Ignatius: Pentagon seeks to gain trust of computer engineers

Needing help from the best AI engineeers, Defense officials have to prove they’re the good guys.

By David Ignatius

The Washington Post

As the age of artificial intelligence transforms warfare, the Pentagon faces a delicate problem: How does it convince employees of high-tech companies based in the U.S. that Americans are still the “good guys,” so that they’ll lend their talents to U.S. national security projects?

The challenge is huge, given that Google, Microsoft, Amazon, Apple and other tech giants see themselves as global companies with workers drawn from many nations. But tapping this talent base is essential for future U.S. security; and fortunately the Pentagon, after some false starts, is now launching a creative effort to win the trust of suspicious software engineers who grew up in the shadow of Edward Snowden’s revelations.

The basic idea is to do AI “the American way,” as people used to say, by framing a set of clear ethical rules through public debate. This “AI Principles Project” was launched last October by the Pentagon’s Defense Innovation Board. The first major public meeting took place on Tuesday at Harvard, where Pentagon officials met with about a dozen AI experts, some of them strong critics of U.S. military actions.

The Harvard roundtable discussion was lively, and occasionally sharp, says a participant. The group debated privacy concerns, the trade-off between an algorithm’s power and its ability to explain its results, methods for establishing human accountability for AI actions, and other legal and moral issues. Similar expert gatherings are planned at Carnegie Mellon in March and Stanford in April, and then the board will release draft principles for public comment.

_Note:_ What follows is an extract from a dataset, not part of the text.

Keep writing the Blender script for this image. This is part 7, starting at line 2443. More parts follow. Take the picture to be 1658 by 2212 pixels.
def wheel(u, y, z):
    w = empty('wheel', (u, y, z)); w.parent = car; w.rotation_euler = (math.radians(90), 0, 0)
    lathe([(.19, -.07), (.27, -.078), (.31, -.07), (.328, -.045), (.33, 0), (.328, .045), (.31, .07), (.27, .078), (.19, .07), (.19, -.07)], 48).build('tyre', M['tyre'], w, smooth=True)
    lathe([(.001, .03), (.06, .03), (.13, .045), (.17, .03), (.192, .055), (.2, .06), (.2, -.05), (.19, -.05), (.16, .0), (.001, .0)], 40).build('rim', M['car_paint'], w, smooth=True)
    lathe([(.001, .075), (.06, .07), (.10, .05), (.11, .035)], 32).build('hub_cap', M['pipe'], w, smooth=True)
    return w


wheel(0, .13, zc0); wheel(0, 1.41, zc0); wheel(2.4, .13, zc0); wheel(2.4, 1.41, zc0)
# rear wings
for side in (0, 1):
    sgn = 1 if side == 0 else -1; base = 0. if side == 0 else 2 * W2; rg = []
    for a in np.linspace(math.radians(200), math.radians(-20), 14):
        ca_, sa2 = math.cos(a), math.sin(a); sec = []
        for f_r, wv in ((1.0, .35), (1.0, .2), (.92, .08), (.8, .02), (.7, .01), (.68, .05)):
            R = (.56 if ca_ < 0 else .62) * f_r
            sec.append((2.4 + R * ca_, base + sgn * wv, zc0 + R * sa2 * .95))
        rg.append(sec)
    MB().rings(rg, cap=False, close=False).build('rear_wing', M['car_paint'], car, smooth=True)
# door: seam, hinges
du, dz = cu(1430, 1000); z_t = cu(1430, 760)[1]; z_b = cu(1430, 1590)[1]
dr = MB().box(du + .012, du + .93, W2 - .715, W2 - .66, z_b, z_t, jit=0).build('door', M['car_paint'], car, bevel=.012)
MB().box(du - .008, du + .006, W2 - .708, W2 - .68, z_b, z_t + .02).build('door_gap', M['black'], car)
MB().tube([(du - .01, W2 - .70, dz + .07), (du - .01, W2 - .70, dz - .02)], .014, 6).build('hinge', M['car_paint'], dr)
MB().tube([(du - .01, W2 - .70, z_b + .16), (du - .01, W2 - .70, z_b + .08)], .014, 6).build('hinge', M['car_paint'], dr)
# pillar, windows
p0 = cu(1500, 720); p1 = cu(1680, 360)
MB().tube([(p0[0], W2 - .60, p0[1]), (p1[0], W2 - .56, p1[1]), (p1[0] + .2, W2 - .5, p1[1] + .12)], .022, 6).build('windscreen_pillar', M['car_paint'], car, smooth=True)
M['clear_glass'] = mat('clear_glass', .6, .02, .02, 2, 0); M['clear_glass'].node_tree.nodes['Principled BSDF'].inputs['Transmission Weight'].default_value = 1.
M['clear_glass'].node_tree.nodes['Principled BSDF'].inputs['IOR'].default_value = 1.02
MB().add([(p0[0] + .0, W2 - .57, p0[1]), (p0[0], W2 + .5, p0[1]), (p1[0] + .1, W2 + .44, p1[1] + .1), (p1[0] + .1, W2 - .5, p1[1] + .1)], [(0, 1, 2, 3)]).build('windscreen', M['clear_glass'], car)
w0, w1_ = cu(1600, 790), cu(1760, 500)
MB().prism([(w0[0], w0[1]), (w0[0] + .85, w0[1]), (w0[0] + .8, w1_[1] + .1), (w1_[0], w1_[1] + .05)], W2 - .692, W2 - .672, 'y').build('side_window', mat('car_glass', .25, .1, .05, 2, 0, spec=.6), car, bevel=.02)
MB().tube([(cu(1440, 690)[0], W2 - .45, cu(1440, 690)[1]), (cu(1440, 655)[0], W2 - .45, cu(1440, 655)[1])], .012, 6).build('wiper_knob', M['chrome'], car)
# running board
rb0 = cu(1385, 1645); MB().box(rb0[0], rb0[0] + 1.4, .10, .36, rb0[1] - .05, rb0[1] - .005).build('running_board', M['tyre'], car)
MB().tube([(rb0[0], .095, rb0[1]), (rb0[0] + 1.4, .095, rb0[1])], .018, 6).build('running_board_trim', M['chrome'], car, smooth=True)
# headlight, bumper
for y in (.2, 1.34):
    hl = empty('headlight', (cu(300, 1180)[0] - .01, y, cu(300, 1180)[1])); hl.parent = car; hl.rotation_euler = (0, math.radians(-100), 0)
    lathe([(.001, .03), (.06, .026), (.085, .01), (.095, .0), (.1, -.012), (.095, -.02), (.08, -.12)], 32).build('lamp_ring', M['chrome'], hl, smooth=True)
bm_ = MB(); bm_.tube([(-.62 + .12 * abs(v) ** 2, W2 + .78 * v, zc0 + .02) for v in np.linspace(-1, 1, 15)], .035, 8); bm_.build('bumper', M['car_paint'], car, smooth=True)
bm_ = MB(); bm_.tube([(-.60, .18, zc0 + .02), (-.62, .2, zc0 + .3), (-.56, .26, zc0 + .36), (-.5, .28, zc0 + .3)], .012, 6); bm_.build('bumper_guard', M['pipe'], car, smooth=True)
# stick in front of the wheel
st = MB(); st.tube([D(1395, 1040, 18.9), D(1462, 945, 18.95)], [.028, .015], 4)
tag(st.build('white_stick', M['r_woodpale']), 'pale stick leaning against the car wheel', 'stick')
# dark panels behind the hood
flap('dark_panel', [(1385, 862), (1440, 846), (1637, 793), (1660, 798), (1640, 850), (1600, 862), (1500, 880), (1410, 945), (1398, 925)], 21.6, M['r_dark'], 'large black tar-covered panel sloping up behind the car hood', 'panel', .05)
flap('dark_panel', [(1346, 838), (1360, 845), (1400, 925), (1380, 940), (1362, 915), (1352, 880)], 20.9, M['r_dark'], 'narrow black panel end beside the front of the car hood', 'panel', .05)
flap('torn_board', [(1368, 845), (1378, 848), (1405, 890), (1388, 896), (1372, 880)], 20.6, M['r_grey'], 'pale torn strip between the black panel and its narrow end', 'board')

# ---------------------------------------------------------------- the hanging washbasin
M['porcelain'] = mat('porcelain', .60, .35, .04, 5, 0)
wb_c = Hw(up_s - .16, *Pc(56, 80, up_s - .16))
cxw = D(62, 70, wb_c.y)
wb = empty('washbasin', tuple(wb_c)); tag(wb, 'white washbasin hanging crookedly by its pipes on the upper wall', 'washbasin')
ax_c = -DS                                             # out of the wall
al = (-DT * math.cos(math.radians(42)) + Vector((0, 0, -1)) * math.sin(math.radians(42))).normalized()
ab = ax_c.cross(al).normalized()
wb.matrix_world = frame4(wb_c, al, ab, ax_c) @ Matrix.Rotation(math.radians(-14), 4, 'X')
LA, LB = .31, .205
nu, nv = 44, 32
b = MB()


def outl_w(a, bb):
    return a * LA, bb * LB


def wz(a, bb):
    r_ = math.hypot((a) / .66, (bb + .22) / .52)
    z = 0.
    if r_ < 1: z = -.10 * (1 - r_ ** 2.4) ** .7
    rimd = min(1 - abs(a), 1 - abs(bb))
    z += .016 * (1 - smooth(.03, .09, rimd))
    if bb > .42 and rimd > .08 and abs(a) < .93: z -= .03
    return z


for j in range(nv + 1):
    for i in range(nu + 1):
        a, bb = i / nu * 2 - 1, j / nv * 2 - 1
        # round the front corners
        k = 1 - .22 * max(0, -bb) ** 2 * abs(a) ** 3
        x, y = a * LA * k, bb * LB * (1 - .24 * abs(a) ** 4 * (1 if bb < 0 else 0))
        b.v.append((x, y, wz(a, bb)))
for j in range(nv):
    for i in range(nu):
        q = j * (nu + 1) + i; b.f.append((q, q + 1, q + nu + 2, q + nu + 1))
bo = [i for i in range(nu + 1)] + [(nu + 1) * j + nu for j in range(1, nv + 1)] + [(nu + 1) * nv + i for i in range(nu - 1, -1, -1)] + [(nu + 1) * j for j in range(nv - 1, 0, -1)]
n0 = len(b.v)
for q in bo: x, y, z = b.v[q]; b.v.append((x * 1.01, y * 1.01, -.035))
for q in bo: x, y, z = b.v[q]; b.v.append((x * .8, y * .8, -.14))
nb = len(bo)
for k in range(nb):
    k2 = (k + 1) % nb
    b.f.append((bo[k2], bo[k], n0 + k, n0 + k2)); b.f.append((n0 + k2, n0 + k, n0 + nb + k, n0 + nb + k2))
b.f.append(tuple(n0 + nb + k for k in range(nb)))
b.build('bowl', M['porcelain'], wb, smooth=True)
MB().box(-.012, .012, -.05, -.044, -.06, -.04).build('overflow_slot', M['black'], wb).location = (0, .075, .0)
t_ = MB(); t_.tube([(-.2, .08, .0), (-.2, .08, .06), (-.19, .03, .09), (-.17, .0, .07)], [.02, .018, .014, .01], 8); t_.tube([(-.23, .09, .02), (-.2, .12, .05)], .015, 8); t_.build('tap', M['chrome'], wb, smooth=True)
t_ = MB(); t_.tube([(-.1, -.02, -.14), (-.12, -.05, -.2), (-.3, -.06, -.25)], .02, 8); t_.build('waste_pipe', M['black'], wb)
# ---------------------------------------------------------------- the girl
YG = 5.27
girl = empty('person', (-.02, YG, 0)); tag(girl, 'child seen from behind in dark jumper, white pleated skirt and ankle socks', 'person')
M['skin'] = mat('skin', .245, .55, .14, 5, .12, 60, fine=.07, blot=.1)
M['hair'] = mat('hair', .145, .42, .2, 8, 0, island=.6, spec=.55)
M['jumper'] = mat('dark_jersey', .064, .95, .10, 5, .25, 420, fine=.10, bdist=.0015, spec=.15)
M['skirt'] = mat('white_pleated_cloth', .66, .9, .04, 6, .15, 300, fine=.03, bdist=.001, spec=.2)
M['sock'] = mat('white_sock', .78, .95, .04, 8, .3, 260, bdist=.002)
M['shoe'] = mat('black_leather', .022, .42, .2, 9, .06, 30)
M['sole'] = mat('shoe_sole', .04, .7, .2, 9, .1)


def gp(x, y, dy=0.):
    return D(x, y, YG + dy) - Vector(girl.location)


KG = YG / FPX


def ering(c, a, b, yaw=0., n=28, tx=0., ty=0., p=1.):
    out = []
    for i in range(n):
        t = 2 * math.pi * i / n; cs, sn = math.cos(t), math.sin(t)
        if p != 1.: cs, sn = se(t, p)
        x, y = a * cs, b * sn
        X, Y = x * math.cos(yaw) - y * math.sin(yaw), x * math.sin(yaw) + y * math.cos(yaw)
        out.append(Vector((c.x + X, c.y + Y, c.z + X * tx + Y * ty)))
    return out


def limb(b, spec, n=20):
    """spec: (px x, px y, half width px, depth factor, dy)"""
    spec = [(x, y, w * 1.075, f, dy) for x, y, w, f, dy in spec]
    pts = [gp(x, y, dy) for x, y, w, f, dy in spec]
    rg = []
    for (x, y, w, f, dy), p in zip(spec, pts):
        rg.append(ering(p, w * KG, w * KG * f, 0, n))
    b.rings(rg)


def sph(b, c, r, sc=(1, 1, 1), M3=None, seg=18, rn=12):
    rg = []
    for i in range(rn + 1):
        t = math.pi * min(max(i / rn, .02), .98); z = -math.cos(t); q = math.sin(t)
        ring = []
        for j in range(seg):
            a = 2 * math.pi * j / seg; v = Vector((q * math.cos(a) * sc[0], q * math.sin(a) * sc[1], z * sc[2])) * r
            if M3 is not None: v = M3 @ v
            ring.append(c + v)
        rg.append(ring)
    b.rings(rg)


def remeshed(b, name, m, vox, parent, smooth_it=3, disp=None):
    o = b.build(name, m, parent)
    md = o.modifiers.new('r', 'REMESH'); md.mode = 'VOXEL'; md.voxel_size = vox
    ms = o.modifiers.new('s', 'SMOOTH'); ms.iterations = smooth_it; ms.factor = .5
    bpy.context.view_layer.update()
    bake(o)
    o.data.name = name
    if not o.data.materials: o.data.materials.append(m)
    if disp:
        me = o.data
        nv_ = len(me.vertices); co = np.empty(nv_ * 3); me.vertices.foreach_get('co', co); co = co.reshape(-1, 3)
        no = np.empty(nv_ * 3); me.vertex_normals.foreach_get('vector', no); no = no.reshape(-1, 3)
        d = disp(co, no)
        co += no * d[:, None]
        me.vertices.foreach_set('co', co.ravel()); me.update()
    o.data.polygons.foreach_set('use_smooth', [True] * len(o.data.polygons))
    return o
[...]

The Pentagon outreach was deliberately aimed at engineers who don’t like the idea of working with the U.S. military. As the innovation board’s statement announcing the ethics dialogue put it, “We are taking care to include not only experts who often work with the [Department of Defense], but also AI skeptics, DoD critics and leading AI engineers who have never worked with DoD before.”

“If we’re going to be the arsenal of democracy in the 21st century, we have to show that we have ideals and are ready to stand up for them,” says one senior Pentagon official involved in the program. “It wasn’t going to be enough to say, ‘Hey, we’re the good guys, we’re Americans.’ We needed to be more introspective.”

This bridge-building to the tech community follows a potentially disastrous rupture last year, when Google employees rebelled at a Pentagon AI effort called “Project Maven.” It was a relatively small, $9 million contract to write algorithms for nonlethal monitoring of surveillance videos to detect threatening movement. Neither the company nor the Pentagon foresaw the controversy that erupted when thousands of Google employees signed a protest petition; the company had to retreat and declined to renew the contract.

Behind the Maven flap lie some fascinating cross currents. Senior Google executives had wanted a larger piece of the government’s national-security business, which has been dominated by Amazon and Microsoft. But they were secretive with employees about the project. A tight-lipped Pentagon worsened the public-relations disaster. Google employees felt misled, and Pentagon officials were enraged that the tech engineers had scuttled a project aimed at detecting terrorist threats.

(Pentagon anger deepened when Google announced last year it would launch a “Dragonfly” search-engine project in China; the company has since retreated, again after employee protest.)

Google’s chief executive Sundar Pichai’s withdrawal from Maven was driven, above all, by opposition from some of the top engineers on whom Google’s future rests. A Pentagon official recalls trying to explain to one of these AI gurus that the U.S. Constitution and Bill of Rights would prevent excesses by America. The engineer replied that these safeguards meant little to him because he wasn’t a U.S. citizen.

The Google revolt hasn’t yet spread across Silicon Valley, despite efforts by some engineers to organize such a boycott. Top executives at Microsoft and Amazon have resisted employee protest and reaffirmed their willingness to work on classified contracts for the military and the intelligence community, such as the huge JEDI cloud-computing project. (Amazon’s CEO, Jeff Bezos, owns The Washington Post).

The engineers aren’t wrong in demanding that the Pentagon set rules for this new domain of warfare. “There has been a lack of clarity from DOD about how it will use AI,” argued Paul Scharre of the Center for a New American Security.

The Pentagon-Silicon Valley dialogue is wary and awkward, and it could collapse — with dire consequences for America’s future military strength. The senior Pentagon official explains the one reason it might work: “We’ve created ways for people who hate us to express their views. That’s what makes us different from a closed society.”